The capacity problem is worsened by the fact there is no single, universally accepted interpretation of religious principles. So firms seek out the scholars who they think will carry the most weight with investors; in effect, a scholar’s reputation becomes a currency used in completing a deal.

“The reason the Islamic finance industry is still emerging is that governance standards are not as well established as in other industries,” said Murat Ünal, CEO of Funds@Work.

“It’s like a social network. People and their relationships play a very important role. If you have a prominent scholar on board, this increases trust and makes up for the lack of governance standards. Institutions sell their products via the reputation of the scholars, so you better make sure you have accepted scholars on board.”

And this leads to sky-high fees paid to the top scholars. A senior banker at an Islamic lender said some scholars could be paid $1,000 to $1,500 per hour of consultation — in addition to an annual bonus of between $10,000 and $20,000 per board seat.

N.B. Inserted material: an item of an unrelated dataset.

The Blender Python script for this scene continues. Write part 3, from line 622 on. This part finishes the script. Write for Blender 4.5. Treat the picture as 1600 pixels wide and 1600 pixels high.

So what happens if one of the Shariah scholars, operating without uniform standards, decides to direct assets in a manner to achieve “jihad with money?”  We have already shown that Shariah Compliant Finance approved a form of naked short selling just as the stock market was peaking in 2007 (covered in a Wall Street Journal article). Some of the many concerns can be seen here: http://www.shariahfinancewatch.org/blog/category/shariah-law/.

The bottom line is that Shariah assets are large and growing rapidly. They are connected with the biggest and most influential financial firms on the planet. And, some of the scholars may have jihadist intentions. Those who invest may never know that their money is being used as a Secret Weapon to destroy the West. It’s all very nebulous.